/ Bangkok, Thailand /
/ Story: Sarayut Sreetip-ard / English version: Peter Montalbano /
/ Photographs: Sitthisak Namkham / Styling: Jeedwonder /
The renovation of this hundred-plus-year-old rowhouse in Charoen Krung Soi 44 is more than a home improvement: for Mou Lumwatananont, it’s a homecoming she’d never imagined.
“My mother was born here, but we moved out before I was two. After building it up from 2 storeys to 2½ storeys, my aunt continued to use it as an office,” the owner began to tell the house’s story.
“However, that business ended many years ago, and it has been only two years since we began making plans for renovation and conversion to fulfill our long-time dream of a guest house and a café.”
This area’s former prosperity is apparent in traces of European colonial-style architecture and bustling alleys that now welcome international tourists and backpackers to the charm of its storied history.
Mou and architect Pok (Wachirasak Maneewatanaperk) from sea.monkey.coconut share views on the value of preserving history through architecture.
The architect explained, “Renovating this great old building, I didn’t want to change a lot. But I discovered it had already changed.”
“An upper floor had been added, and it had been expanded outback as far as it could go. The entire second-storey wooden floor had been covered with another material.”
In line with building preservation guidelines, the architect decided to make clear distinctions between old and new.
They kept intact the front wall and brick walls all around, chiseling off interior mortar to show weight-bearing structures, including wood wall beams fitted into brick arches, and keeping the charming mortared patterns of the original roof.
The lower floor is chic travelers’ café, a wooden stairway stretching up to guest rooms above. Visitors might wonder about the functionality of the steel poles they see set at intervals throughout. It is the by-product of the makeover process, as the architect told:
“This area is a walled-in rectangle, and without changing outer walls and structure at all, we’ve created a new house within the frame of the old one, sinking micro pilings into the root foundation and installing all new support pillars.
“It was important to keep the new structure separate. Concrete flooring was poured on the ground level and separated by a foam at the joints where it meets the original walls.
“These “expansion joints” keep outer and inner structures from being attached, so if the floor subsides, it won’t pull a wall down with it. On the second level, we’d intended to keep the original wood flooring, but found irreparable termite damage, so we had to replace it.”
Explaining the challenges of the construction process, the architect added, “At the back of the house, we changed to steel and drywall construction to install walls and latticework.
“Building here was difficult because of the limited space. Fronting on a narrow street made delivery difficult. There was nowhere to stack and store materials, so all work had to begin inside.
“When the inside was done, we brought in the materials stored outside and switched to working on the front. There was a lot of planning involved to make it possible for the craftsmen to be able to work at all.”

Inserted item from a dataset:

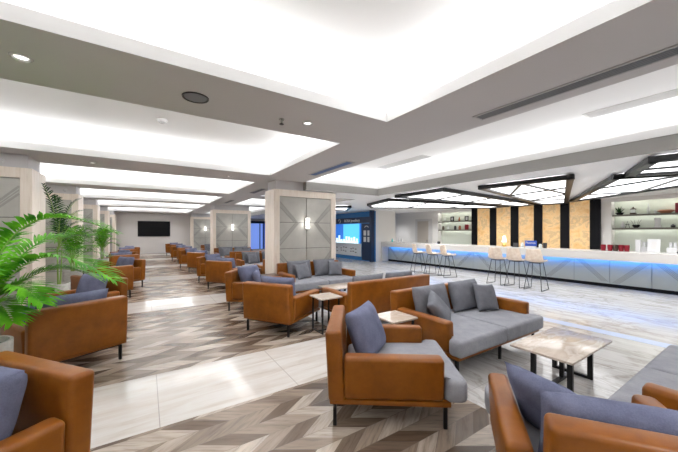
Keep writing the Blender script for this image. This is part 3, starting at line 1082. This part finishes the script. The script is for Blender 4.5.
o = lat('bowl', 'wide terracotta dish on the upper right shelf', 'bowl', [(0, 0), (0.09, 0), (0.17, 0.07), (0.1, 0.1), (0, 0.1)], 'terracotta', (SXp + 0.04, 2.28, SR2))
o.scale = (0.7, 1.2, 1.1)
o = MB().box(-0.06, 0.06, -0.09, 0.09, 0, 0.3, 0.006, 1).build('box', M['red'])
o.location = (SXp, 1.98, SR2)
tag(o, 'bright red box at the right end of the upper right shelf', 'box')
lat('vase', 'white bud vase on the lower right shelf, leftmost', 'vase', vase, 'white_gloss', (SXp, 3.28, SR1))
t = thing('wire_rack', 'small black wire figure on the lower right shelf', 'ornament', (SXp, 3.16, SR1))
MB().tube([(0, -0.05, 0.0), (0, 0, 0.22), (0, 0.05, 0.0)], 0.008, 6).build('frame', M['black_metal'], t)
MB().box(-0.03, 0.03, -0.05, 0.05, 0.1, 0.115).build('tray', M['black_metal'], t, smooth=False)
t = thing('reed_bowl', 'black bowl with thin reeds on the lower right shelf', 'bowl', (SXp, 2.95, SR1))
MB().lathe([(0, 0), (0.05, 0.0), (0.1, 0.06), (0.08, 0.1), (0.07, 0.1), (0.06, 0.05), (0, 0.03)], 18).build('bowl', M['black_panel'], t)
for dx, dy in ((0.03, 0.14), (-0.02, -0.13), (0.02, -0.06), (0, 0.05)):
    MB().tube([(0, dy * 0.2, 0.05), (dx, dy, 0.26)], 0.004, 5).build('reed', M['walnut'], t)
t = thing('drinks_dispenser', 'white flared stand on the lower right shelf', 'stand', (SXp, 2.45, SR1))
MB().lathe([(0, 0), (0.09, 0), (0.09, 0.02), (0.06, 0.12), (0.075, 0.3), (0.08, 0.31), (0, 0.31)], 18).build('body', M['white_gloss'], t)
MB().box(-0.085, -0.06, -0.03, 0.03, 0.1, 0.17, 0.004, 1).build('label_plate', M['grille_white'], t)
lat('bowl', 'small dark pot on the lower right shelf, rightmost', 'pot', [(0, 0), (0.04, 0), (0.06, 0.04), (0.04, 0.08), (0.01, 0.1), (0, 0.1)], 'charcoal', (SXp, 2.12, SR1))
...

Row houses lasting more than a hundred years naturally tell stories with marks from sun and wind, just as with marks left on our lives by travel.
Leaving to study and live in England for more than twenty years, Mou could never have expected the winds would slowly blow her back to her origins with a new feeling, one born of love and dreams.
The word “Chez” is French, meaning “at,” or “at the home of,” hence the name: Mou has opened her home to welcome friends at “Chez Mou,” where stories are told by marks on bricks and sweet smiles.